2016年10月1日土曜日

ワインバッハグランドアクションのタッチウエイトマネジメント

ワインバッハのアクションのタッチが重いから何とかしてくれ、と大ボスがアクションを工房に持ち返ってきました。



10年ほど前にうちでハンマー交換をしているピアノで、あまり使っていなかったのが最近良く使うようになってタッチの重さが気になるようになってきたという状況です。

弾いた感じが確かに重い。中音のシャンクフレンジがスティックしている。ハンマーの動きが鈍く、弱く引いたら動かないし強く弾くてもブレーキがかかった状態です。

どういうわけかハンマー交換の際鉛調整はされていませんでした。

基礎測定結果
6mmジグによるアクションレシオは6前半。
2gジグによるストライクレシオは6後半。中音のサンプルはシャンクフレンジがスティックしていたのでデータとしてはSR=7.3という数値が出ました。
フリクションは低・次高サンプルは許容範囲内。中音サンプルは32g、シャンクを持ち上げてみてもかなり低い位置でも落下しない位です。

スタンウッド測定結果
HSW=#9~#10
SR=6ちょい、C4は7ちょい(フレンジスティック)
FW=シーリングマイナス5g程度、次高音はシーリングプラスちょっと
BW=50g以上、次高音は40g中盤

考察と判断
3要素関連表と表計算ファイルでの検討ではHSWを減らし、1段階SRを減らしBW38gで良好になる判定が出ました。

ここで考察。
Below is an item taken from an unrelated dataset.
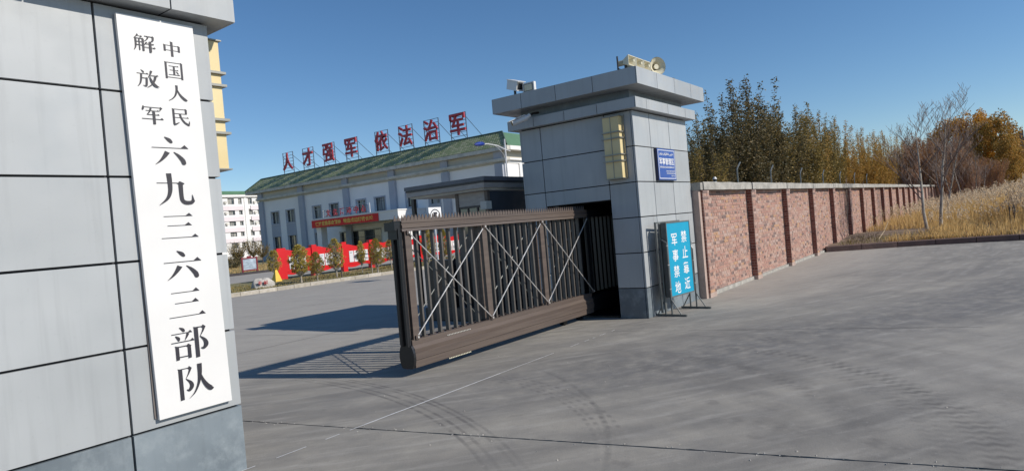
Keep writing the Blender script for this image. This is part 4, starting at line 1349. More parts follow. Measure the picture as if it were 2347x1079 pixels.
for a, b in lo_:
    add_window(hall, 'y', 50.0, a, b, 0.9, 3.05, 0.28, -1, 'grid', rnd, M['hall_pilaster'])
    MB().box(49.96, 49.999, a-.14, b+.14, 3.2, 4.58).build('spandrel_panel', M['hall_pilaster'], hall)
add_window(hall, 'y', 50.0, door[0], door[1], 0.02, 2.78, 0.28, -1, 'door', rnd, M['cornice'])
for y in (77.05, 68.4, 59.9, 52.1, 44.3, 37.35):
    MB().box(49.72, 50.0, y, y+0.95, 0, 7.8).build('pilaster', M['hall_pilaster'], hall)
MB().box(49.93, 50.4, HY0-.07, HY1+.07, 7.8, 8.95).build('frieze', M['hall_frieze'], hall)
for y in (77.05, 68.4, 59.9, 52.1, 44.3, 37.35):
    MB().box(49.70, 49.929, y, y+0.95, 8.26, 8.95).build('pilaster', M['hall_pilaster'], hall)
m_ = MB(); m_.box(49.62, 50.4, HY0-.36, HY1+.36, 8.08, 8.26); m_.box(49.69, 50.4, HY0-.3, HY1+.3, 7.98, 8.079)
m_.build('cornice', M['cornice'], hall)
m_ = MB(); m_.box(50.401, 78, HY0-.36, HY0+.1, 8.08, 8.26); m_.build('cornice', M['white_wall'], hall)
MB().box(50.401, 78, HY0-.07, HY0+.3, 7.8, 8.079).build('frieze', M['white_wall'], hall)
MB().box(50.401, 78, HY0-.07, HY0+.3, 8.261, 8.95).build('frieze', M['hall_frieze'], hall)
for x in (52.2, 57.0, 62.0):
    MB().box(x, x+1.6, HY0-.12, HY0-.002, 0, 7.8).build('pilaster', M['white_wall'], hall)
# eave slab, seen as short gutter pieces with joints
EY0, EY1, EX = 36.35, 80.2, 49.35
y = EY0
while y < EY1-0.1:
    e = min(y+1.35, EY1)
    MB().box(EX, EX+.5, y+.012, e-.012, 8.96, 9.34).build('eave_gutter', M['cornice'], hall)
    y = e
MB().box(EX+.51, 78, EY0+.02, EY1-.02, 8.96, 9.2).build('eave_slab', M['cornice'], hall)
MB().box(EX+.51, 78, EY0-.03, EY0+.018, 8.96, 9.34).build('eave_gutter', M['white_wall'], hall)
# tiled slopes: front slope as overlapping rows of small curved tiles
s = 1.6; RZ = 10.92
tiles = MB()
rows, tw = 9, 0.30
for r in range(rows):
    t0, t1 = r/rows, (r+1.25)/rows
    t1 = min(t1, 1.0)
    x0, z0 = EX+.0+s*t0, 9.34+(RZ-9.34)*t0
    x1, z1 = EX+s*t1, 9.34+(RZ-9.34)*t1
    yy0, yy1 = EY0+s*t0, EY1-s*t0
    y = yy0 + (tw/2 if r % 2 else 0)
    while y < yy1-tw*.5:
        j = rnd.uniform(-.008, .008)
        lift = 0.028
        ym = y+tw/2
        tiles.add([(x0-.02, y+.01, z0+.02+j), (x0-.02, ym, z0+.02+lift+j), (x0-.02, y+tw-.01, z0+.02+j), (x1, y+.01, z1-.01), (x1, ym, z1+lift-.01), (x1, y+tw-.01, z1-.01),
                   (x0-.02, y+.01, z0-.03), (x0-.02, y+tw-.01, z0-.03)],
                  [(0, 3, 4, 1), (1, 4, 5, 2), (6, 0, 1, 2, 7)])
        y += tw
tiles.build('roof_tiles', M['tile_green'], hall, kind='stuff')
m_ = MB()
A0 = (EX+.05, EY0+.05, 9.32); A1 = (EX+.05, EY1-.05, 9.32); B0 = (EX+s, EY0+s, RZ-.03); B1 = (EX+s, EY1-s, RZ-.03)
m_.quad(A0, B0, B1, A1)
C0 = (78, EY0, 9.32); D0 = (78, EY0+s, RZ-.03)
m_.quad((EX, EY0, 9.345), C0, D0, B0)
C1 = (78, EY1, 9.32); D1 = (78, EY1-s, RZ-.03)
m_.quad(C1, A1, B1, D1)
m_.quad(B0, D0, D1, B1)
m_.build('roof', M['roof_green'], hall)
m_ = MB()
m_.path([(EX-.02, EY0, 9.42), (EX+s, EY0+s, RZ+.05)], .09, 6)
m_.path([(EX-.02, EY1, 9.42), (EX+s, EY1-s, RZ+.05)], .09, 6)
m_.path([(EX+s, EY0+s, RZ+.04), (EX+s, EY1-s, RZ+.04)], .08, 6)
m_.build('ridge_cap', M['ridge_dark'], hall)
# entrance canopy
CX = 46.0
m_ = MB(); m_.box(CX+.02, 49.95, 48.1, 62.0, 3.5, 4.36); m_.build('canopy', M['white_wall'], hall)
MB().box(CX-.04, 49.95, 48.04, 62.06, 4.362, 4.47).build('canopy_coping', M['white_wall'], hall)
for y in (48.3, 61.0):
    MB().box(46.4, 47.2, y, y+.8, 0, 3.5).build('column', M['hall_wall'], hall)
MB().box(46.9, 49.9, 47.3, 47.5, 0.0, 2.9).build('side_wall', M['white_wall'], hall)
MB().box(44.9, 49.6, 46.2, 47.2, 0.0, 2.85).build('side_wall', M['white_wall'], hall)

bn = thing('red_banner', 'red banner with yellow characters hung along the hall entrance canopy', 'banner', (45.95, 56, 3.5))
MB().box(45.95, 45.975, 50.93, 61.98, 3.49, 4.30).build('cloth', M['red_banner'], bn)
m_ = MB()
add_text(m_, '保持发扬革命精神', (45.945, 61.3, 3.63), YM, ZP, 4.35, .52, .02)
add_text(m_, '锻造戍边钢铁长城', (45.945, 56.5, 3.63), YM, ZP, 4.75, .52, .02)
m_.build('lettering', M['yellow_text'], bn, kind='stuff')
es = thing('entrance_sign', 'small red characters on a thin frame standing on top of the entrance canopy', 'sign', (46.4, 56, 4.47))
m_ = MB()
for y in (60.2, 58.2, 56.4, 54.6, 52.9):
    m_.tube((46.4, y, 4.46), (46.4, y, 5.32), .03, n=5)
m_.tube((46.4, 60.2, 5.30), (46.4, 52.9, 5.30), .022, n=5); m_.tube((46.4, 60.2, 4.62), (46.4, 52.9, 4.62), .022, n=5)
m_.build('frame', M['sign_frame'], es)
MB().tube((46.4, 60.35, 4.46), (46.4, 60.35, 5.35), .05, n=6).build('end_post', M['pole_white'], es)
MB().tube((46.4, 52.6, 4.46), (46.4, 52.6, 5.5), .05, n=6).build('end_post', M['pole_white'], es)
for i, ch in enumerate('文化活动中心'):
    m_ = MB()
    add_text(m_, ch, (46.34, 59.75-1.17*i, 4.62), YM, ZP, .72, .72, .03, .05)
    m_.build('character', M['red_letter'], es)

# rooftop characters, each with its own frame
RX = 50.95
LY = [(74.37*50.95/51.5, '人'), (70.15*50.95/51.5, '才'), (66.02*50.95/51.5, '强'), (61.81*50.95/51.5, '军'), (56.57*50.95/51.5, '依'), (52.70*50.95/51.5, '法'), (48.81*50.95/51.5, '治'), (45.03*50.95/51.5, '军')]
words = ['first and leftmost rooftop character, shaped like an upside-down V', 'second rooftop character from the left, a crossed stroke with one hook',
         'third rooftop character, the densest one, on its roof frame', 'fourth rooftop character, last one before the wide gap', 'fifth rooftop character, first one after the wide gap',
         'sixth rooftop character, third from the right on the roof', 'seventh rooftop character, second from the right end', 'rightmost and highest-looking red rooftop character']
for (y, ch), lab in zip(LY, words):
    rt = thing('rooftop_character', lab, 'sign', (RX, y-1.05, RZ+.05), 'red characters on the hall roof')
    m_ = MB()
    for yy in (y, y-2.1):
        m_.box(RX+.10, RX+.17, yy-.035, yy+.035, RZ, 13.72)
    for k in range(7):
        z = 11.35+k*.39
        m_.box(RX+.11, RX+.16, y-2.065, y-.035, z-.02, z+.02)
    m_.build('frame', M['sign_frame'], rt)
    for yy in (y, y-2.1):
        MB().tube((RX+.15, yy, 13.2), (RX+3.2, yy, RZ+.05), .03, n=5).build('stay', M['sign_frame'], rt)
    m_ = MB()
    add_text(m_, ch, (RX+.08, y-.02, 11.45), YM, ZP, 2.05, 2.2, .016, .16)
    m_.build('character', M['red_letter'], rt)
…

この仕事はさほど精度を要求されておらず、かける時間はあまり多くは見積もっていない。スティックがあるので重いのは当然でそれだけ直してもある程度は軽減されるとは思ったのですが、さすがにBWも重いし簡便な方法を取ってできることをやることにしました。

判断は次の通り
ウイペンヒールへの厚紙挿入とバランスパンチングクロスの半カットをすることでSRを2段階減らしBWを38gに揃えるように鍵盤鉛調整する。HSWは整調も含めて作業に時間がかかりすぎるのでやらないことにしました。

サンプル作り
サンプル音のシャンクフレンジのトルク調整をまず実施。次にウイペンヒールに厚紙(クロスが緩かったので布ペーパー2枚重ね)を挿入。タッチ感は軽くなったものの測定ではSRがわずかしか下がらず。キャプスタンが下の写真のようにヒールクロスのジャック側にすでにずれており、効果が上がらなかったものと思われます。ただ接触部分はわずかとはいえ移動してギアレシオが軽減されているせいか弾いてみると結構軽くなっています。
次にそのまま半カットしたパンチングクロスと入れ替えて測定。SRが0.4から0.6低下。動的タッチ感はさほど変わったように感じませんでした。鉛を鍵盤上に仮に置いてBW=38gで位置とタッチ感を確認。非常に良好なタッチ感になっていました。
ちなみにその後ヒールから厚紙を抜くとタッチ感がぐっと重くなり、意外と元の状態とさほど変わりませんでした。そこで、やはりヒールとパンチングクロスの2段階を行うことに決めました。


実際の作業は会社の後輩に委任。指示を与えてやってもらいました。今までも同様の仕事はやってもらっているのでほとんど追加の指示もなく作業してくれました。もちろん本人はタッチウエイトマネジメントを理解しているわけではないのですが作業自体は知らなくてもできます。知りたいという希望はあるので、基礎部分から少しずつ解説してあげています。

先日この後輩がアクションをピアノに戻しに行ってセットアップ。お客様に大変満足していただいたと嬉しそうに報告がありました。